サザンのアルバムは幕の内弁当であり、多種多様なおかずが一つの箱に詰め込まれているのが常でした。

少なくとも4曲が同じテーマで一つのアルバムに入っていたことはかつてありませんでした。

まして「愛と平和」というこれまでのサザンにとっては副次的に過ぎなかったテーマをメインテーマに据えて。

これはバンドのアイデンティティをも見直す大転換と言えるでしょう。



今の私を支えるものは
胸に温もる母の言葉
若い命を無駄にするなと
子守唄を歌いながら

過ちは二度と繰り返さんと
堅く誓ったあの夏の日
未だ癒えない傷を抱(かか)えて
長い道を共に歩こう


悲しみの青空
忘れ難き顔と顔
平和の鐘が鳴る
あの音は誰のために
貴方(You)



子供の頃に戦争を体験し、「未だ癒えない傷を抱えて」戦後を生きていく。

沖縄に、広島に、長崎に、東京に、日本全土に平和が訪れ、死者の魂に弔鐘を鳴らす。

胸に沁み入る鐘の音を聞きながら、戦争を幻視し、死者に想いを馳せ、平和を噛み締める。
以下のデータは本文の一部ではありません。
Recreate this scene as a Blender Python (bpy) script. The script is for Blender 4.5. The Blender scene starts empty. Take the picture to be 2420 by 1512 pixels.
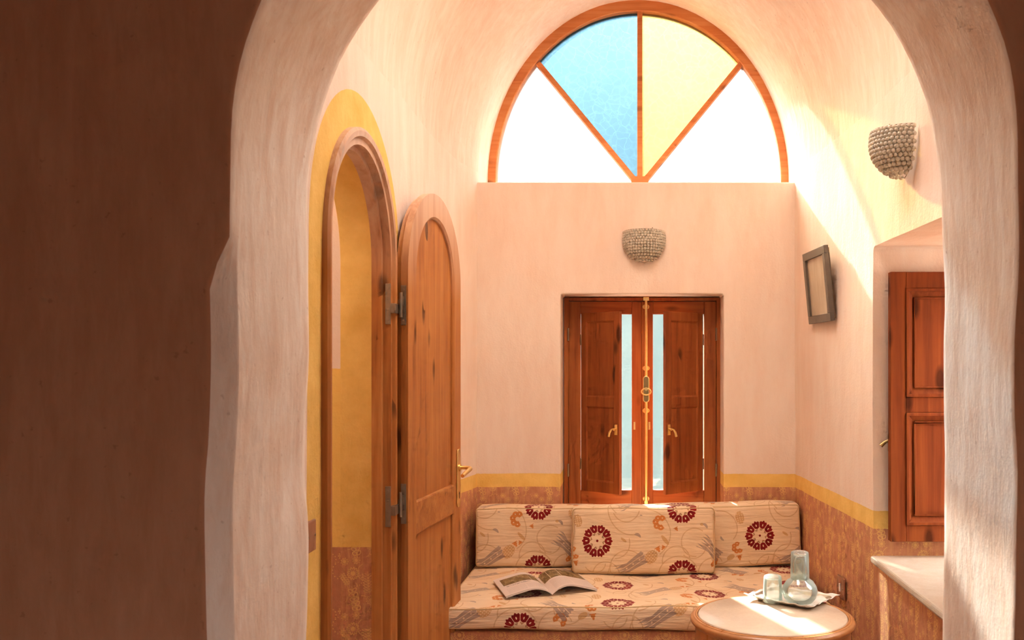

「日本人は様々な悲しい時代を必死に生きてきた。空襲、震災と、何度となく焼け野原を体験しては立ち上がってきた。正直、よくこれほどまでに立ち上がってこられたものだと思う。きっとあの青空に侘びや寂びを込め、笑顔を絶やさずに生きてきたのだろう。」(桑田佳祐「葡萄白書」)






「私にはこれまで実行してきたことがひとつある。それはサザンのアルバムの中に必ずハチロク(8分の6拍子)の曲を入れるという小さな計画だった。3連符のロッカバラードと言えばいいのか。『熱い胸さわぎ』なら「恋はお熱く」、『ステレオ太陽族』なら「栞(しおり)のテーマ」、『キラーストリート』なら「ひき潮〜Ebb Tide〜」がそうだった。今回もこの曲でそれが実現できて大変満足である。」(桑田佳祐「葡萄白書」)


アレンジにおいてはストリングスを大々的に導入。

これまでストリングナンバーはアルバムのラスト一曲というのが常套でしたが、「葡萄」では「はっぴいえんど」、「彼氏になりたくて」、「平和の鐘が鳴る」、「蛍」で使われています。


サザンのストリングスアレンジと言えば島健さん、金原千恵子さん。

特に島健さんは、「アロエ」、「天井棧敷の怪人」、「ワイングラスに消えた恋」にも携わっています。

「葡萄」サウンドのキーパーソンですね。